L’ONU à quoi ça sert ?

Les Etats-Unis après avoir paralysé le Conseil de sécurité ont négocié avec la France sur la résolution 1701 qui ne résout rien. D’abord, le langage de la résolution est rédigé de façon à laisser à Israël la marge de manœuvre pour continuer ces agressions. Ensuite et de manière plus importante, personne n’est assez fou –même le président Chirac, pour vouloir envoyer des soldats policer Hezbollah, alors que même la puissante armée israélienne n’a pas été capable de le faire.
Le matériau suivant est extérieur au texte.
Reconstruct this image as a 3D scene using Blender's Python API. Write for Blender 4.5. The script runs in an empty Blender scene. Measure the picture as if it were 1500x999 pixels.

La force militaire qui doit être mise en place est donc très mal partie. Sans compter que les opinions publiques, en Europe notamment, ne vont pas tolérer que des soldats français ou italiens ne deviennent les supplétifs des Etats-Unis.

Pause avant la tempête

Tout cela annonce la tempête qui s’en vient, dans quelques jours, semaines, mois. L’israélien Péretz dit ouvertement préparer le deuxième round. Hezbollah également. En attendant, les Libanais vont encaisser. Les Palestiniens aussi, surtout à Gaza où une population entière est prise en otage. Est-ce qu’un miracle peut survenir ? Est-ce que les puissances, Etats-Unis en tête, peuvent remettre un pilote dans l’avion et négocier un véritable accord de paix dans la région, qui commencerait par imposer le retrait israélien des territoires occupés palestiniens, du Golan (syrien) et des autres régions bousculées par l’invasion et la colonisation ? Est-ce que les Etats-Unis vont être prêts à accepter de se retirer de l’Irak et laisser aux Irakiens, avec l’appui des autres pays, le soin de reconstruire leur pays ? Rêvons car c’est important de penser l’impensable. En même temps, préparons-nous. La « guerre sans fin » est en marche.